> Data section
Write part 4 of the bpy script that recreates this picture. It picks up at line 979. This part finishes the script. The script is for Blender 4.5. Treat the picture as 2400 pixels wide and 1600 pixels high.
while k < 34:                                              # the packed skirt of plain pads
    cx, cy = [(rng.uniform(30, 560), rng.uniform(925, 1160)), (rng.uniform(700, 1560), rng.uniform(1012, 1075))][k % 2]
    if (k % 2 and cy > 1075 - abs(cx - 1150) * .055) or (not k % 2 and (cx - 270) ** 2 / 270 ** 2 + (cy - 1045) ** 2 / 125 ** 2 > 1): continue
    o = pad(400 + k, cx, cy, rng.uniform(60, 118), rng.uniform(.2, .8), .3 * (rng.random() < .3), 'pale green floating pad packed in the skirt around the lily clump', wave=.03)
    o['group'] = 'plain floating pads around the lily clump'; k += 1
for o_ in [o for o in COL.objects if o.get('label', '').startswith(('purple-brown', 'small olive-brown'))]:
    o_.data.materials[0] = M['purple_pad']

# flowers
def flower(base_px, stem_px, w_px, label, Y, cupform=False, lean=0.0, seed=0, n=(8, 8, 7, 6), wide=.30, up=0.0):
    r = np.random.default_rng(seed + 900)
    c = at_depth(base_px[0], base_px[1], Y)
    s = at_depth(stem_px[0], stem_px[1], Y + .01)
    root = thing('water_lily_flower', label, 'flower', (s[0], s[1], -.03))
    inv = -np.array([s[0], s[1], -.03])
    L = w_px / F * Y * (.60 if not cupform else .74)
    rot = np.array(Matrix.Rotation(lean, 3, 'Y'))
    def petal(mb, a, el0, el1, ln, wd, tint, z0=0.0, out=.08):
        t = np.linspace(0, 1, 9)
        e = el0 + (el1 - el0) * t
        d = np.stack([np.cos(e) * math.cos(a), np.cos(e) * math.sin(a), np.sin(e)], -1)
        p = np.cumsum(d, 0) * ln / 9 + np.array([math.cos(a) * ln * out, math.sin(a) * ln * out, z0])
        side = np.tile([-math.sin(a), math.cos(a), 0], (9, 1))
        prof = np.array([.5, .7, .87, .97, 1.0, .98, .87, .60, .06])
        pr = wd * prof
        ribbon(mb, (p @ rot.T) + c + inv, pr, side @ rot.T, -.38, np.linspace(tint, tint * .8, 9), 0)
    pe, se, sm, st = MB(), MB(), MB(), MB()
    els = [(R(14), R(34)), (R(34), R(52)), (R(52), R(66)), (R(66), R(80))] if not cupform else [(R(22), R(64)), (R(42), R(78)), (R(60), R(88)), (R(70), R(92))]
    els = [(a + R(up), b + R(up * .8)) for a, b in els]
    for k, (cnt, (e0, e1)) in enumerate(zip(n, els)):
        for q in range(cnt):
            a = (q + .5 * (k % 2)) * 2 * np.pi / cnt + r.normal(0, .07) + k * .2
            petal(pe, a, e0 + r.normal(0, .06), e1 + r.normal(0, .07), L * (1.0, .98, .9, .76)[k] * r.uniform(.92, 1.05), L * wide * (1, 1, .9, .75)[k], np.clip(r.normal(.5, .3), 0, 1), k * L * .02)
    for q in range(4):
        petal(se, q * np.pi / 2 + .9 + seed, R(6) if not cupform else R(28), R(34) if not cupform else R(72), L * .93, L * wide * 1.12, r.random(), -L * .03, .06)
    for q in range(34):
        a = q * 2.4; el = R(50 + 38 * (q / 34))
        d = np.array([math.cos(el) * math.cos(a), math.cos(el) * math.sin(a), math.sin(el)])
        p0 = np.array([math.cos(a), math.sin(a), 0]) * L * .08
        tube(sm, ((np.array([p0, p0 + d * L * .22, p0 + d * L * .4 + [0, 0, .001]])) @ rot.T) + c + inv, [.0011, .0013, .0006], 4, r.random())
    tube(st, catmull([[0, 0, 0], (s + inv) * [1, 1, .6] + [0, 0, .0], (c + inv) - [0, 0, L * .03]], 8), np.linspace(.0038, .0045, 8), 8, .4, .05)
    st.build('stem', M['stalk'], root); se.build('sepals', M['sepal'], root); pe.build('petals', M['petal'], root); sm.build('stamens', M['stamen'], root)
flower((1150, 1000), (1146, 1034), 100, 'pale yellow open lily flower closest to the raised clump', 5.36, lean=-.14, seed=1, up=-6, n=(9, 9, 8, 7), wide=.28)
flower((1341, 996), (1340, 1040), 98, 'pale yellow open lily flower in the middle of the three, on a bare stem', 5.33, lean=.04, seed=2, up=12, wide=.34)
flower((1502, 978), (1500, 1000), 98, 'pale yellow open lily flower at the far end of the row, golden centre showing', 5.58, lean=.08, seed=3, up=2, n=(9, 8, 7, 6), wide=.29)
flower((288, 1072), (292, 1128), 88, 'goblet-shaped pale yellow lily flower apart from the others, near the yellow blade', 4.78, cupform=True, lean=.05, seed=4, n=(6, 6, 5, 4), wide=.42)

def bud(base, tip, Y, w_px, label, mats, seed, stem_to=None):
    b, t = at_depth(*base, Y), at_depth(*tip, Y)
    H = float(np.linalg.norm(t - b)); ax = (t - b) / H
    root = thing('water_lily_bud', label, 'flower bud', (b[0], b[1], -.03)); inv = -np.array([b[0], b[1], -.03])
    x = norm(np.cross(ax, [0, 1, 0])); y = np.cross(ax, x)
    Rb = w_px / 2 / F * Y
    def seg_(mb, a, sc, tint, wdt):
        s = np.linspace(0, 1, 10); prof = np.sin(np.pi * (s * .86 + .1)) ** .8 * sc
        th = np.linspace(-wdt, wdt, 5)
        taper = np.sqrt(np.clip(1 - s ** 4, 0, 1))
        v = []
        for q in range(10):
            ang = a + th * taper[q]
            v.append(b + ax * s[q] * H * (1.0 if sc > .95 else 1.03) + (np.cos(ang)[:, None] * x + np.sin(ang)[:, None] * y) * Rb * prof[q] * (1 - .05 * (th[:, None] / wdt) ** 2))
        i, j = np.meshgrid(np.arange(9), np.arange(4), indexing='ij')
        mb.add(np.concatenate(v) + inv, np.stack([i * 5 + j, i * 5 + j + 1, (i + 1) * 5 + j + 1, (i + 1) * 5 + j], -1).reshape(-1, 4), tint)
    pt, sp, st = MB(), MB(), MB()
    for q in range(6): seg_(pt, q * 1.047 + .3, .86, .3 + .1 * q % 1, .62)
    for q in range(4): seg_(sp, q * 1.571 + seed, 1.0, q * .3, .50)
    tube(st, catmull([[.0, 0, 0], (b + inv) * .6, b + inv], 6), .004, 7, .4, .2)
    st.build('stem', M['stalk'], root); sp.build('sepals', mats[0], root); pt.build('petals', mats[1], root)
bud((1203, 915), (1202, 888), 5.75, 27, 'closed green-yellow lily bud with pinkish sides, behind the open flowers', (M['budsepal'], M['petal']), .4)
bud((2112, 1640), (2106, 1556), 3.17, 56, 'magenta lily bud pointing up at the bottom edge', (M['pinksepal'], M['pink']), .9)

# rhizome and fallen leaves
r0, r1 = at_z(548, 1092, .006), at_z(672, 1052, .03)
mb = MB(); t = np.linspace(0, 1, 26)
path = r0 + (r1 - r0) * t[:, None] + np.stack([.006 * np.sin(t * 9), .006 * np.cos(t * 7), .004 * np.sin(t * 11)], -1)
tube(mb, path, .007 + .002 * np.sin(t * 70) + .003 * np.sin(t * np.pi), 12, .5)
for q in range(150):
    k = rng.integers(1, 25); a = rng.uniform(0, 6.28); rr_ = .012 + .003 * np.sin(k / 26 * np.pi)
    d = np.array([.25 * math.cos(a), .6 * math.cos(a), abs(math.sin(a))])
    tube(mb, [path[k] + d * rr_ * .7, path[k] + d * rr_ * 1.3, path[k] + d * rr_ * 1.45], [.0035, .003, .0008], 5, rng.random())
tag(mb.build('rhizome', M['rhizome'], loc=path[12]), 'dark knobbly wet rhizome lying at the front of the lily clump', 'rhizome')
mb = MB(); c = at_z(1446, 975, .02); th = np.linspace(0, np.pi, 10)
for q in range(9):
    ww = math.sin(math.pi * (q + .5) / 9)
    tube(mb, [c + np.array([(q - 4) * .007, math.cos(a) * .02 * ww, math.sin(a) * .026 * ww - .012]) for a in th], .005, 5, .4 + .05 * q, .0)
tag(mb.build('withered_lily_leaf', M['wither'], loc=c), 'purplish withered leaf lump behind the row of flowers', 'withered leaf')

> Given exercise
Copy exactly the lines that run from the first line of the data to the line containing "o_.data.materials[0] = M['purple_pad']", please, with both ends included and nothing else.

> Response below
Write part 4 of the bpy script that recreates this picture. It picks up at line 979. This part finishes the script. The script is for Blender 4.5. Treat the picture as 2400 pixels wide and 1600 pixels high.
while k < 34:                                              # the packed skirt of plain pads
    cx, cy = [(rng.uniform(30, 560), rng.uniform(925, 1160)), (rng.uniform(700, 1560), rng.uniform(1012, 1075))][k % 2]
    if (k % 2 and cy > 1075 - abs(cx - 1150) * .055) or (not k % 2 and (cx - 270) ** 2 / 270 ** 2 + (cy - 1045) ** 2 / 125 ** 2 > 1): continue
    o = pad(400 + k, cx, cy, rng.uniform(60, 118), rng.uniform(.2, .8), .3 * (rng.random() < .3), 'pale green floating pad packed in the skirt around the lily clump', wave=.03)
    o['group'] = 'plain floating pads around the lily clump'; k += 1
for o_ in [o for o in COL.objects if o.get('label', '').startswith(('purple-brown', 'small olive-brown'))]:
    o_.data.materials[0] = M['purple_pad']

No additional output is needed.